Here’s another poll finding on that note: Parents are evenly split (49% to 49%) between those who say CPS needs more funding and those who say CPS needs to spend the money it already has more effectively. Overall, 42% of Chicagoans say they are “not too confident” that CPS spends its budget effectively; another 31% say they are “not confident at all.” Only 19% say they are “very confident” about effective spending.

Lawmakers can also expect more lobbying against HB303, the bill to stop closures, disproportionate budget cuts and changes to admissions standards at selective and magnet schools until 2027, when a fully elected School Board — that is, a board not stacked with mayoral-appointed folks aligned with CTU — is in place.

Legislators should stand firm and pass the bill. A “yes” vote will help preserve some of the city’s top schools, including magnet and selective schools in Black communities that lobbied strongly to get them, and keep families invested in the system as a whole. A “yes” vote, as we wrote last month, is about letting Chicagoans’ representatives make the final decision on this controversial question. That’s the “democracy” those who lobbied so strongly for an elected school board clamored for.

And as other poll results show, most Chicagoans, especially parents, ultimately favor school choice.
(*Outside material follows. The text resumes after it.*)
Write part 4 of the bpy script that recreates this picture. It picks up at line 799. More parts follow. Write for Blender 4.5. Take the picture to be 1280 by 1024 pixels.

Overall, city residents want more support for neighborhood schools, and the district should continue on that path. But half of Chicagoans agree with the statement “students should be able to attend any school they choose, even if it means some neighborhood schools lose students and funding.”

People of color were more likely to favor choice: 61% of Asians, 57% of Blacks and 54% of Latinos agreed with that statement.

CPS has work to do to get better grades. Pitting neighborhood and selective schools against each other won’t help.

Lawmakers should do what they can to prevent that.